With the current emphasis placed on ICT skills development in education, accurate information about how well students master these skills becomes invaluable. Despite the wide-spread use of self-report measures of ICT skills, their accuracy has been questioned.
An analysis, on a large sample, of the heterogeneity in reporting behavior in the domains of ICT competencies is, as far as we know, missing; we fill this gap. We investigate the (in)comparability of self-reports of online communication skills (e.g., the using of social networks, data sharing) among two contrasting groups of students (a) elite, high-performing grammar schools and (b) economics schools (total N=1,070 students, 17 secondary schools).
Using the anchoring vignette method, we identify scale usage differences among respondents and adjust their self-reports for these differences. We show that grammar school students significantly underestimate their skills.
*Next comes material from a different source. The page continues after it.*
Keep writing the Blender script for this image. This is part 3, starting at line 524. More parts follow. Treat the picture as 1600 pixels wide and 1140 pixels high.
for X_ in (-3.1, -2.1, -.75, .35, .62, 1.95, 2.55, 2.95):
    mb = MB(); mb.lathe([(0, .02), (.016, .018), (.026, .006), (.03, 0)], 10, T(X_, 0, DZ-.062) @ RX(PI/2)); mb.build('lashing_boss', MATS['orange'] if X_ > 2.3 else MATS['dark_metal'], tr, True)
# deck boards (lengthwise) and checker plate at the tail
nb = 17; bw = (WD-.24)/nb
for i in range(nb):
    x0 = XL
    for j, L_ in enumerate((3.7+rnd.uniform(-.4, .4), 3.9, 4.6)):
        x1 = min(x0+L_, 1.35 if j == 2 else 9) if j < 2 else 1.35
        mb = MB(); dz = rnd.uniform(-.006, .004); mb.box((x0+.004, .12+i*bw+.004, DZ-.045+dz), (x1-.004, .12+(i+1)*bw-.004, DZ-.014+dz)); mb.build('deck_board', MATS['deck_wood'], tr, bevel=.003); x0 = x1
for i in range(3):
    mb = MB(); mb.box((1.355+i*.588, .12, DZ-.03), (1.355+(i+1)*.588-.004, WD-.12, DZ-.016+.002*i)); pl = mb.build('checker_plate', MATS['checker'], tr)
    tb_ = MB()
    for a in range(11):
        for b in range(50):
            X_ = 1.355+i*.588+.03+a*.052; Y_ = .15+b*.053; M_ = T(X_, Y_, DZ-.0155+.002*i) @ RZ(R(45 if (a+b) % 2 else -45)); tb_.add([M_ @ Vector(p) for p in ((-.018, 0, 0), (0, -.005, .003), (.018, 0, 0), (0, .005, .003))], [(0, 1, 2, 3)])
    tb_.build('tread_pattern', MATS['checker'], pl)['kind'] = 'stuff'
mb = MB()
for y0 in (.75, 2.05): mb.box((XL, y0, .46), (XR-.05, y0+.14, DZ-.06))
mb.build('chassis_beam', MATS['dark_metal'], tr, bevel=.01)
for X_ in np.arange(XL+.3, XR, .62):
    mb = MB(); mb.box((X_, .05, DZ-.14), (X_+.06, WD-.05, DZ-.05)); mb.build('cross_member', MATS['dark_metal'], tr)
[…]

Before the adjustment, grammar school students report significantly lower levels of online communication skills. After the adjustment, grammar school students have non-significantly higher levels of these skills.
Differential academic demands thus might be a relevant factor in students' selfassessment of online communication skills. In practice, students' under-/over-estimation of skills might impact their access to ICT-related jobs and the effectiveness of educational decision-making in the ICT domain.
We also show the potential of the anchoring vignette method to explain paradoxical negative relationships between self-reported skills and results on the achievement tests identified in the literature. Further research could explore this phenomenon in other domains of digital competence and among other student populations.